O trajeto do líquido rascante, Les Allées de Cantemerle, o aveludado suave e delicado, encaracolado, tépido e perfumado, na mucosa absorvente da boca, nas reentrâncias obscuras da língua... Você nunca vai saber que eu desenvolvi uma maneira de provar o vinho com os dedos, de mergulhar os dedos no copo, de fazer movimentos circulares lentos, de retirar os dedos escorrendo vermelhos, de lamber o vermelho dos dedos. E de repetir o mergulho. De repetir o mergulho. De repetir o mergulho.
Você não vai saber. Que eu melhorei muito minha cultura musical, que ando ouvindo com muita atenção coisas absurdas, coisas novas, coisas muito velhas, que adoro a guitarra nos dedos elegantes do René Thomas.
Fez um dia lindo de sol hoje por aqui. E eu devia ter ido me esticar lagartixa na grama quente do London Fields, ou caminhar quase africano pelo Broadway Market, mas eu ando tendo dias introspectivos, vinhos baratos, jazz.

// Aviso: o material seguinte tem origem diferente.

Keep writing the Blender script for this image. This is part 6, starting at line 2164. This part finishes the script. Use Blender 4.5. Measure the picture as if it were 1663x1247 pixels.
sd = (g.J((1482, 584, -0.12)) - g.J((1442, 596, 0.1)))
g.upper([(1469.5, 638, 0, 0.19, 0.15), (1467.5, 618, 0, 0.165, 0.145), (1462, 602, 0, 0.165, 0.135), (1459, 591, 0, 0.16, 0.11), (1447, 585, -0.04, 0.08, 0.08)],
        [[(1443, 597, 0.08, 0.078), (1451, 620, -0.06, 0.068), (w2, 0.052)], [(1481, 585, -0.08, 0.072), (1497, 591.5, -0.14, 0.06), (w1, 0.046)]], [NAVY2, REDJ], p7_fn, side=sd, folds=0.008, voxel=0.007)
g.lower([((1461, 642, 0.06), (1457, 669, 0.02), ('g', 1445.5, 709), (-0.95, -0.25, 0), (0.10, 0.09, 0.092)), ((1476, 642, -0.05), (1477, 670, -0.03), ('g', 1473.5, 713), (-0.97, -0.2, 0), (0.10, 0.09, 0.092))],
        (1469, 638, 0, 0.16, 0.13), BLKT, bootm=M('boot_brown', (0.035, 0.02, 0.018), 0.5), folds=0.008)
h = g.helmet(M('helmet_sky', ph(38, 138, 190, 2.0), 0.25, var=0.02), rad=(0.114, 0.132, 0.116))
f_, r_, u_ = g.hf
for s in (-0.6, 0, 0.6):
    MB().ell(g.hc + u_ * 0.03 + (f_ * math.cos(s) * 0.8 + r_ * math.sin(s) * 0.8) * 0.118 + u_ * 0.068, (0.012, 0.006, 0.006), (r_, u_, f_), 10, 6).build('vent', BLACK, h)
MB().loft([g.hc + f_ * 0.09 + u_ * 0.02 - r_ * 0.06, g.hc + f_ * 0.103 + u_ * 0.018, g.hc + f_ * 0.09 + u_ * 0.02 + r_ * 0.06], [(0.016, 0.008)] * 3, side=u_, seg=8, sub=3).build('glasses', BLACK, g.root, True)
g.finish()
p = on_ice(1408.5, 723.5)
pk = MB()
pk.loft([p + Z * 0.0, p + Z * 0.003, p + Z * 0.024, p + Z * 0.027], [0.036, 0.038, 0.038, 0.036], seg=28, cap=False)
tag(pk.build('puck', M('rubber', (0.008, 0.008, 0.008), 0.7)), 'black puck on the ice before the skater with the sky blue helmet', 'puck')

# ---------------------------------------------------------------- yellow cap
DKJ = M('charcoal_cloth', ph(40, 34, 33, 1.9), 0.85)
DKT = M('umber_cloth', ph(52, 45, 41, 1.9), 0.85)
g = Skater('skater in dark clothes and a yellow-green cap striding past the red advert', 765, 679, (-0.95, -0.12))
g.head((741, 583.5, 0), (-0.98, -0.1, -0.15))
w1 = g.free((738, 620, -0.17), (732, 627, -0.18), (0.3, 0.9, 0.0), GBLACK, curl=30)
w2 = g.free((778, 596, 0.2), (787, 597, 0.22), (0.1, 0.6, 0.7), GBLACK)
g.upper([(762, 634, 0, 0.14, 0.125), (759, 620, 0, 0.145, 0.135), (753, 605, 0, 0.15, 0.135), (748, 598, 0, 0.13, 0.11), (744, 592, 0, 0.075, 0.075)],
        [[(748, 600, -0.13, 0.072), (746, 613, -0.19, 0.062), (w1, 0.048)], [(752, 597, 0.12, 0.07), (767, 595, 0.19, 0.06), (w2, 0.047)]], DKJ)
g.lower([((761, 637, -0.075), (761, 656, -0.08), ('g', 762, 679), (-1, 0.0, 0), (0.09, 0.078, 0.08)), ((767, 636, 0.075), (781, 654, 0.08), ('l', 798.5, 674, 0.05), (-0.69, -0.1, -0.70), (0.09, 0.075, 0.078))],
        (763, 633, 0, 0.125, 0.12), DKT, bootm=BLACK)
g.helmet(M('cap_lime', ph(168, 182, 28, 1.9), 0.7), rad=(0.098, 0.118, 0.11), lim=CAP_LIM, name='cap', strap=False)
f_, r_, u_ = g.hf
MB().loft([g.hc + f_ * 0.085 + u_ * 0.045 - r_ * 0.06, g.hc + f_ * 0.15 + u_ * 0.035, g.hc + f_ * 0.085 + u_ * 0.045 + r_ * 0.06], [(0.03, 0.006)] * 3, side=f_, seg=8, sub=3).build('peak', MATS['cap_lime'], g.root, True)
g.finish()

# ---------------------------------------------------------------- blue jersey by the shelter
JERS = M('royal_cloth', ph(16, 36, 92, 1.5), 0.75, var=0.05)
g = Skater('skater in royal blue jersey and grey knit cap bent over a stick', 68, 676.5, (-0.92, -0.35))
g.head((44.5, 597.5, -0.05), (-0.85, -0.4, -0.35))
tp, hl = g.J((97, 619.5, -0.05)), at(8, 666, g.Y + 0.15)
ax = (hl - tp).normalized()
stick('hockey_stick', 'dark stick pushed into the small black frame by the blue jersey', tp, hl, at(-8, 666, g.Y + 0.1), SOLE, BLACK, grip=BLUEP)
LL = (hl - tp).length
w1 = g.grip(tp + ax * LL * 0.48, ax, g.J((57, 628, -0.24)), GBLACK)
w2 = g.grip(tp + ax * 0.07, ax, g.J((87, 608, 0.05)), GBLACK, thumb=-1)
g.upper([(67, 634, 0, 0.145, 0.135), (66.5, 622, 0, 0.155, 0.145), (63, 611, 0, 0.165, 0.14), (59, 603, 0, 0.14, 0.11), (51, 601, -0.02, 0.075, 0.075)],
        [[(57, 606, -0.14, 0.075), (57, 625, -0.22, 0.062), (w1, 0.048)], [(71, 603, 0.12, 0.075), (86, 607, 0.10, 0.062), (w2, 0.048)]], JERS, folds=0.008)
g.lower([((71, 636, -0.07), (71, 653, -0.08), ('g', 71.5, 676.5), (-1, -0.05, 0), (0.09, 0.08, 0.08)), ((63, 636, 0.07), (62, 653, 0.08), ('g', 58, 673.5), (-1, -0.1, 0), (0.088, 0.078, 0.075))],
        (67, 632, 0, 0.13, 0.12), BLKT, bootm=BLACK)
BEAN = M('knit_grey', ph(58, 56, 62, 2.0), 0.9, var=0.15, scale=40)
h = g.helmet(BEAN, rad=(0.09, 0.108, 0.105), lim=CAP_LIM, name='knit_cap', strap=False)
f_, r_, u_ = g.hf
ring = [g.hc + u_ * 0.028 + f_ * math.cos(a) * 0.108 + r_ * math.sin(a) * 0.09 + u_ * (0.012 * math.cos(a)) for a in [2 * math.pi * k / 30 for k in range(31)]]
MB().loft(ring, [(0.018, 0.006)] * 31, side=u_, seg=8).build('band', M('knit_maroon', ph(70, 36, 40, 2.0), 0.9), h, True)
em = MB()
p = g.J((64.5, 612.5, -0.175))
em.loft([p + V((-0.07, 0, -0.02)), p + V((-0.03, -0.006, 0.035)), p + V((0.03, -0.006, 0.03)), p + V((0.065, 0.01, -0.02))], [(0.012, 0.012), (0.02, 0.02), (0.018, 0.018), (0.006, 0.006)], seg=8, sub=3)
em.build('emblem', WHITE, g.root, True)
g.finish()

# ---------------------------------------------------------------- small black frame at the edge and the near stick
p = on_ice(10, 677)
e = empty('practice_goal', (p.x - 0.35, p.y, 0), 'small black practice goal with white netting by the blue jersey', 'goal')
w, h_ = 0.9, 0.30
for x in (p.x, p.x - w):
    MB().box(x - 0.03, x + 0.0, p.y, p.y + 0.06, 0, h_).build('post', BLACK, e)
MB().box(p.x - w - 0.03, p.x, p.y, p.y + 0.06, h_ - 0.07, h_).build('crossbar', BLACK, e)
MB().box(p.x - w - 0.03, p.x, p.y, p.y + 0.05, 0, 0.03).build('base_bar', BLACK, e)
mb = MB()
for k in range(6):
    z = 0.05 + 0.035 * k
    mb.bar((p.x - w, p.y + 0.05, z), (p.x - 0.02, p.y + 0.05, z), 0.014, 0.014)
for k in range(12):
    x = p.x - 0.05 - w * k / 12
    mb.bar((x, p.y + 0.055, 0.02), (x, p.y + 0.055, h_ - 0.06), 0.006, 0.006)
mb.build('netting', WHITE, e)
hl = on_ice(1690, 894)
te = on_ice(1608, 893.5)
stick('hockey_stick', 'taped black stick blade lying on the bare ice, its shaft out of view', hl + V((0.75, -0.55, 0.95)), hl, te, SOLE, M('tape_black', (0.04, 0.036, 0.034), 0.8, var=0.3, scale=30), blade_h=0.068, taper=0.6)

Vinhos baratos viraram uma metáfora elaborada, a ironia. Eu não posso ter certeza do seu gosto em vinhos, ou seu gosto em mim. Mas eu finjo me lembrar perfeitamente de uma gota merlot na ponta de um bigode, de lábios quase roxos. Me lembrar de músculos exatos na magreza do osso. Movimentos longos, masculinos, répteis. De dias quentes, solares, de suores, pelos, dedos em movimentos circulares na pele morna da noite.